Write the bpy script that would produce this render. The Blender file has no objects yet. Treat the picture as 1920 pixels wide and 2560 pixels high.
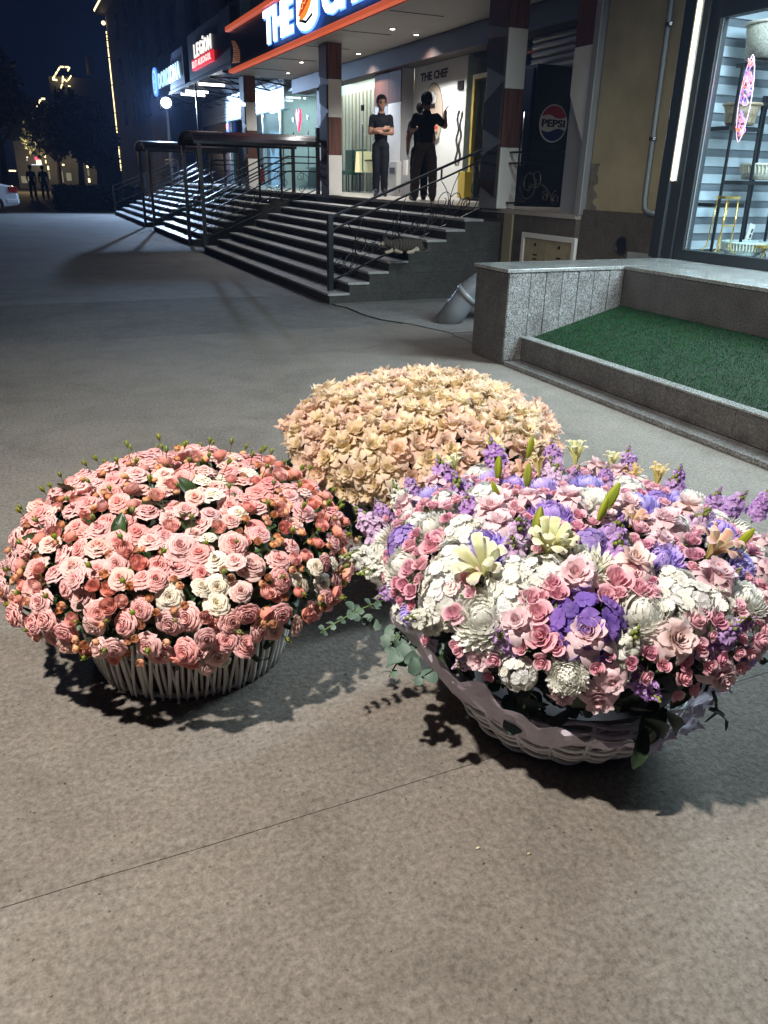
import bpy, bmesh, math, random
import numpy as np
from mathutils import Vector, Matrix

random.seed(7)
RNG = np.random.default_rng(7)
R = math.radians
SC = bpy.context.scene
COL = SC.collection

# ------------------------------------------------------------------ camera, sky, lights, exposure
CAM_H, FPX = 1.5, 1924.0
YAW, PITCH, ROLL = R(24.5), R(23.5), R(1.2)
_f = Vector((math.sin(YAW)*math.cos(PITCH), math.cos(YAW)*math.cos(PITCH), -math.sin(PITCH)))
_r0 = Vector((math.cos(YAW), -math.sin(YAW), 0)); _u0 = _r0.cross(_f)
_r = _r0*math.cos(ROLL) + _u0*math.sin(ROLL)
_u = _u0*math.cos(ROLL) - _r0*math.sin(ROLL)
cam_data = bpy.data.cameras.new("camera")
cam_data.sensor_fit = 'VERTICAL'; cam_data.sensor_height = 24.0; cam_data.lens = 24.0*FPX/2560.0
cam_data.clip_start = 0.05; cam_data.clip_end = 900
cam = bpy.data.objects.new("camera", cam_data); COL.objects.link(cam)
cam.matrix_world = Matrix(((_r.x, _u.x, -_f.x, 0), (_r.y, _u.y, -_f.y, 0), (_r.z, _u.z, -_f.z, CAM_H), (0, 0, 0, 1)))
SC.camera = cam

world = bpy.data.worlds.new("World"); SC.world = world; world.use_nodes = True
_wn = world.node_tree.nodes; _wl = world.node_tree.links
_bg = _wn["Background"]
_bg.inputs[0].default_value = (0.10, 0.22, 0.85, 1); _bg.inputs[1].default_value = 0.013

SC.view_settings.view_transform = 'Standard'; SC.view_settings.look = 'None'
SC.view_settings.exposure = 0.0; SC.view_settings.gamma = 1.0; SC.view_settings.use_curve_mapping = False
SC.cycles.use_denoising = True
try: SC.cycles.denoiser = 'OPENIMAGEDENOISE'
except Exception: pass
SC.cycles.max_bounces = 5; SC.cycles.diffuse_bounces = 2; SC.cycles.glossy_bounces = 2
SC.cycles.transparent_max_bounces = 12; SC.cycles.transmission_bounces = 4
SC.cycles.sample_clamp_indirect = 3.0

def lamp(name, kind, loc, energy, color, **k):
    d = bpy.data.lights.new(name, kind); d.energy = energy; d.color = color
    tgt = k.pop('target', None)
    for a, b in k.items(): setattr(d, a, b)
    o = bpy.data.objects.new(name, d); COL.objects.link(o); o.location = loc
    if tgt is not None:
        o.rotation_euler = (Vector(tgt)-Vector(loc)).to_track_quat('-Z', 'Y').to_euler()
    return o
# street lamp on the left of the baskets, high, just outside the frame
lamp("street_lamp_light", 'SPOT', (-1.12, 1.0, 4.15), 1560, (1.0, 0.93, 0.84), shadow_soft_size=0.06, spot_size=R(112), spot_blend=0.85, target=(1.15, 2.35, 0))
# strip of lamps above the flower shop's window
lamp("shop_awning_light", 'AREA', (5.72, 3.7, 2.85), 420, (0.80, 0.96, 1.0), shape='RECTANGLE', size=0.12, size_y=2.6, target=(3.9, 4.2, 0))
# floodlight under the awning of the far shop
lamp("awning_floodlight_light", 'SPOT', (5.5, 32.7, 3.9), 3400, (0.46, 0.66, 1.0), shadow_soft_size=0.12, spot_size=R(168), spot_blend=0.3, target=(2.5, 22, 0))

# ------------------------------------------------------------------ helpers
def ray(x, y):
    return (_r*(x-960) - _u*(y-1280) + _f*FPX).normalized()
CP = Vector((0, 0, CAM_H))
def P(x, y, X=None, Y=None, Z=None):
    d = ray(x, y)
    if X is not None: t = X/d.x
    elif Y is not None: t = Y/d.y
    else: t = (Z-CAM_H)/d.z
    return CP + d*t

def node_mat(name):
    m = bpy.data.materials.new(name); m.use_nodes = True
    nt = m.node_tree
    return m, nt, nt.nodes, nt.links, nt.nodes["Principled BSDF"]

def mat(name, col, rough=0.6, metal=0.0, var=0.0, scale=8.0, bump=0.0, bscale=60.0, spec=0.5, detail=4, coat=0.0):
    m, nt, N, L, b = node_mat(name)
    b.inputs["Base Color"].default_value = (*col, 1); b.inputs["Roughness"].default_value = rough
    b.inputs["Metallic"].default_value = metal; b.inputs["Specular IOR Level"].default_value = spec
    b.inputs["Coat Weight"].default_value = coat
    tc = N.new("ShaderNodeTexCoord")
    if var > 0:
        n = N.new("ShaderNodeTexNoise"); n.inputs["Scale"].default_value = scale; n.inputs["Detail"].default_value = detail
        L.new(tc.outputs["Object"], n.inputs["Vector"])
        r = N.new("ShaderNodeValToRGB")
        r.color_ramp.elements[0].position = 0.3; r.color_ramp.elements[1].position = 0.7
        r.color_ramp.elements[0].color = (*[max(0, c*(1-var)) for c in col], 1)
        r.color_ramp.elements[1].color = (*[min(1, c*(1+var)) for c in col], 1)
        L.new(n.outputs["Fac"], r.inputs["Fac"]); L.new(r.outputs["Color"], b.inputs["Base Color"])
    if bump > 0:
        n2 = N.new("ShaderNodeTexNoise"); n2.inputs["Scale"].default_value = bscale; n2.inputs["Detail"].default_value = 5
        L.new(tc.outputs["Object"], n2.inputs["Vector"])
        bp = N.new("ShaderNodeBump"); bp.inputs["Strength"].default_value = bump; bp.inputs["Distance"].default_value = 0.01
        L.new(n2.outputs["Fac"], bp.inputs["Height"]); L.new(bp.outputs["Normal"], b.inputs["Normal"])
    return m

def emit(name, col, s):
    m, nt, N, L, b = node_mat(name)
    b.inputs["Base Color"].default_value = (*[min(1, c) for c in col], 1)
    b.inputs["Emission Color"].default_value = (*col, 1); b.inputs["Emission Strength"].default_value = s
    return m

def glass_mat(name, tint=(0.9, 0.97, 1.0), gl=0.07):
    m = bpy.data.materials.new(name); m.use_nodes = True
    N = m.node_tree.nodes; L = m.node_tree.links; N.remove(N["Principled BSDF"])
    t = N.new("ShaderNodeBsdfTransparent"); t.inputs[0].default_value = (*tint, 1)
    g = N.new("ShaderNodeBsdfGlossy"); g.inputs["Roughness"].default_value = 0.02
    mx = N.new("ShaderNodeMixShader"); mx.inputs[0].default_value = gl
    L.new(t.outputs[0], mx.inputs[1]); L.new(g.outputs[0], mx.inputs[2]); L.new(mx.outputs[0], N["Material Output"].inputs[0])
    return m

ORG = {}
def org(o): return ORG.get(o.name, Vector((0, 0, 0))) if o is not None else Vector((0, 0, 0))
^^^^
- [Short task] Take the lines from the start of the material to the line with "SC.camera = cam", both included, and transcribe them exactly without the pictures.

- [Written response]
Write the bpy script that would produce this render. The Blender file has no objects yet. Treat the picture as 1920 pixels wide and 2560 pixels high.
import bpy, bmesh, math, random
import numpy as np
from mathutils import Vector, Matrix

random.seed(7)
RNG = np.random.default_rng(7)
R = math.radians
SC = bpy.context.scene
COL = SC.collection

# ------------------------------------------------------------------ camera, sky, lights, exposure
CAM_H, FPX = 1.5, 1924.0
YAW, PITCH, ROLL = R(24.5), R(23.5), R(1.2)
_f = Vector((math.sin(YAW)*math.cos(PITCH), math.cos(YAW)*math.cos(PITCH), -math.sin(PITCH)))
_r0 = Vector((math.cos(YAW), -math.sin(YAW), 0)); _u0 = _r0.cross(_f)
_r = _r0*math.cos(ROLL) + _u0*math.sin(ROLL)
_u = _u0*math.cos(ROLL) - _r0*math.sin(ROLL)
cam_data = bpy.data.cameras.new("camera")
cam_data.sensor_fit = 'VERTICAL'; cam_data.sensor_height = 24.0; cam_data.lens = 24.0*FPX/2560.0
cam_data.clip_start = 0.05; cam_data.clip_end = 900
cam = bpy.data.objects.new("camera", cam_data); COL.objects.link(cam)
cam.matrix_world = Matrix(((_r.x, _u.x, -_f.x, 0), (_r.y, _u.y, -_f.y, 0), (_r.z, _u.z, -_f.z, CAM_H), (0, 0, 0, 1)))
SC.camera = cam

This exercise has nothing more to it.